L’evoluzione in senso statuale moderno dell’Impero ottomano, procedendo verso la fine della sua esistenza e il suo smantellamento novecentesco, così come la crescente intensificazione dei rapporti di scambio reciproco con l’Occidente cristiano, per esempio in direzione del mondo tedesco, hanno favorito, negli ultimi due secoli, il rafforzamento del movimento di sistole e diastole che teneva unita la Terra Santa con l’organismo eterogeneo delle varie comunioni di fede sparse in tutto il mondo contemporaneo. Si è fatto sentire anche il beneficio del timido avvio di una esigenza di convivenza più tollerante tra fedi e ideologie di segno radicalmente alternativo.

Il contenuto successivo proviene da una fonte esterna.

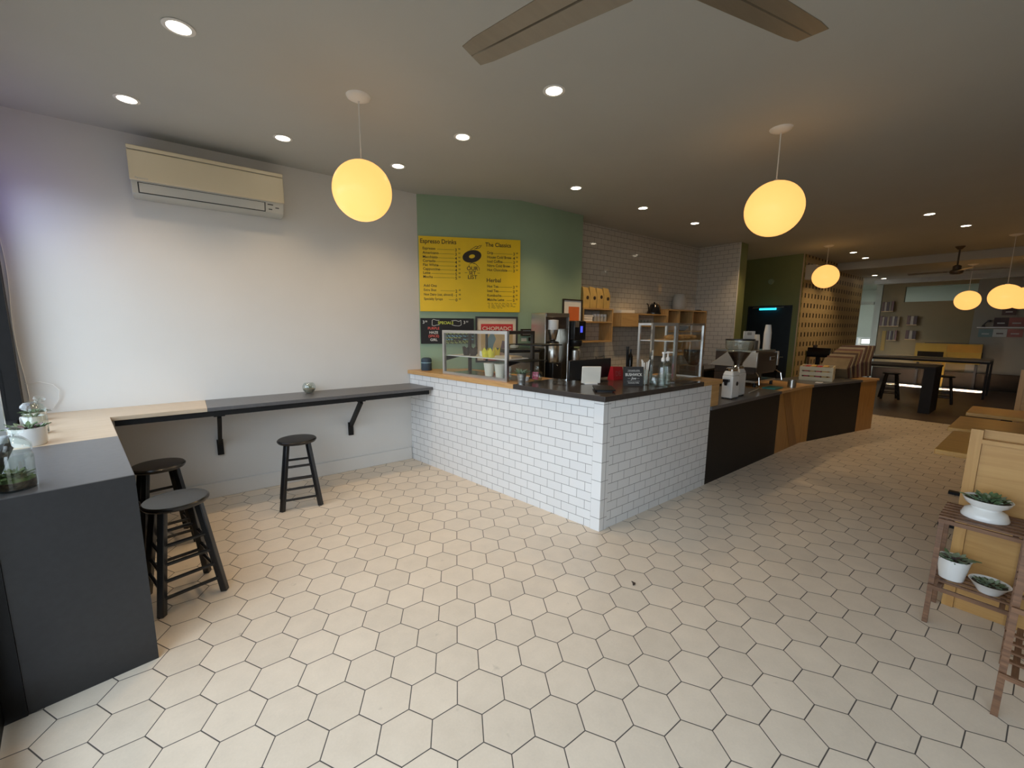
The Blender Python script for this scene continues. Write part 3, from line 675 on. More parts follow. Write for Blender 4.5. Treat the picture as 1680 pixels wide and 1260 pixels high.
ban = [[(.15,1.695),(.165,1.705),(.20,1.695),(.235,1.695)],[(.15,1.695),(.148,1.635),(.17,1.628)],[(.17,1.628),(.20,1.637),(.235,1.64)],[(.38,1.69),(.43,1.695),(.47,1.683),(.495,1.697)],[(.495,1.697),(.498,1.64),(.47,1.628)],[(.47,1.628),(.42,1.632),(.385,1.642)]]
chalk('chalk_lettering', 'chalk_white', [('3',.035,1.655,.05,'LEFT'),('50',.065,1.672,.026,'LEFT'),('3',.525,1.655,.05,'LEFT'),('50',.558,1.672,.026,'LEFT'),('HAZE',.165,1.535,.042,'CENTER'),('GIRL',.165,1.447,.042,'CENTER')], [(b, .005) for b in ban])
chalk('chalk_lettering', 'chalk_yellow', [('SPECIALS',.31,1.65,.046,'CENTER')])
chalk('chalk_lettering', 'chalk_red', [('PURPLE',.165,1.585,.042,'CENTER'),('(SPICE)',.165,1.492,.042,'CENTER')])
def scrib(z, a0, a1, w=.008):
    L = []; a = a0
    while a < a1:
        k = random.uniform(.02,.05); L.append(([(a,z),(a+k*.3,z+.006),(a+k*.6,z-.005),(a+k,z+.003)], w)); a += k+.012
    return L
chalk('chalk_lines', 'chalk_blue', [], scrib(1.505,.30,.62)+scrib(1.465,.30,.40)+scrib(1.465,.52,.62))
chalk('chalk_lines', 'chalk_green', [], scrib(1.535,.30,.62)+scrib(1.485,.30,.50)+scrib(1.445,.31,.60)+scrib(1.425,.31,.58))
# framed poster
t = thing('framed_poster', 'dark framed poster with red title band behind the left pastry case', 'poster', W(.93,1.32))
a0, a1, z0, z1 = .672, 1.205, 1.18, 1.745
m = MB()
for q in ((a0,a1,z1-.022,z1),(a0,a1,z0,z0+.022),(a0,a0+.022,z0+.0225,z1-.0225),(a1-.022,a1,z0+.0225,z1-.0225)):
    P = [W(q[0],q[2],.003),W(q[1],q[2],.003),W(q[1],q[3],.003),W(q[0],q[3],.003),W(q[0],q[2],.026),W(q[1],q[2],.026),W(q[1],q[3],.026),W(q[0],q[3],.026)]
    m.poly(P, [(0,1,2,3),(7,6,5,4),(0,4,5,1),(1,5,6,2),(2,6,7,3),(3,7,4,0)])
m.build('frame', 'frame_dark', t)
slab_on('mat_board', 'poster_cream', a0+.022, a1-.022, z0+.022, z1-.022, .003, .012, t)
slab_on('red_band', 'poster_red', a0+.07, a1-.06, 1.565, 1.655, .0122, .0128, t)
slab_on('picture', 'poster_buff', a0+.07, a1-.06, z0+.07, 1.563, .0122, .0128, t)
m = MB(); text_into(m, 'CHOPIADC', .064, W((a0+a1)/2+.003, 1.578, .013), ST, Zv, 'CENTER', .0006, 1.12); m.build('lettering', 'poster_cream', t, smooth=False)
def shape(mat, pts, name='printed_shape'):
    m = MB(); flat(m, W(0,0,.013), ST, Zv, pts, .0008); m.build(name, mat, t, smooth=False)
shape('poster_blue', [(.80,1.33),(.88,1.32),(.90,1.40),(.93,1.47),(.90,1.54),(.87,1.55),(.83,1.48),(.81,1.40)])
shape('poster_rose', [(.77,1.21),(.90,1.20),(1.03,1.22),(1.0,1.28),(.91,1.34),(.80,1.32)])
shape('poster_plum', [(1.0,1.26),(1.04,1.25),(1.06,1.36),(1.05,1.44),(1.01,1.45),(.99,1.36)])
# small frames on the flat part of the green wall (y = 4.12)
def wall_frame(x0, x1, z0, z1, lab, inner, cat='picture', y=4.12):
    t = thing('framed_picture', lab, cat, ((x0+x1)/2,y,z0)); b = .018
    m = MB(); m.b2((x0,y-.024,z1-b),(x1,y-.002,z1)); m.b2((x0,y-.024,z0),(x1,y-.002,z0+b)); m.b2((x0,y-.024,z0+b),(x0+b,y-.002,z1-b)); m.b2((x1-b,y-.024,z0+b),(x1,y-.002,z1-b)); m.build('frame', 'frame_dark', t)
    MB().b2((x0+b,y-.012,z0+b),(x1-b,y-.002,z1-b)).build('mat_board', 'paper_white', t)
    for nm, mt_, q in inner: MB().b2((q[0],y-.0135,q[2]),(q[1],y-.0122,q[3])).build(nm, mt_, t)
wall_frame(4.085,4.465,1.56,2.0,'black framed picture with an orange square above the coffee brewers', [('orange_print','orange',(4.20,4.41,1.62,1.90))])
wall_frame(3.36,3.535,1.508,1.595,'tiny black framed certificate between red poster and coffee brewer', [('printed_note','canvas_grey',(3.39,3.50,1.53,1.572))])
t = tag(MB().b2((3.49,4.108,1.443),(3.54,4.119,1.488)).build('wall_switch', 'frame_dark'), 'small dark wall switch below the tiny framed certificate', 'switch')
t = tag(MB().b2((3.375,4.1165,1.44),(3.46,4.1198,1.482)).build('wall_notice', 'cream_paper'), 'small paper notice taped below the tiny framed certificate', 'notice')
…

Se il Kaiser di Germania Guglielmo II poté essere accolto trionfalmente dal sultano di Costantinopoli in occasione della sua visita alla Città Santa del 1898, per cui si giunse persino a demolire una porzione delle mura della Città Vecchia aprendovi un varco che lasciasse agevolmente transitare i carri del corteo imperiale (e il Kaiser ricambiò anche acquistando a sue spese lotti immobiliari e costruendo nuove chiese), ancora più numerose iniziative di restauro degli edifici antichi, sistematici scavi archeologici e il varo di nuove imprese edilizie poterono promuovere i francescani della Custodia di Terra Santa per tutto il Novecento. Quegli edifici e quelle strade che hanno visto dipanarsi l’entusiasmante avventura della vita di Cristo restano in attesa di chiunque voglia reimmergersi in tutto il loro spessore di nitido segno oggettivo che indica un percorso da rendere dimensione costitutiva del proprio io: del cuore e della memoria.

Le pietre, lì forse molto più che in ogni altro contesto, sono indizi eloquenti che aspettano solo di essere visti e toccati per tornare a far risuonare il messaggio di cui sono impregnati.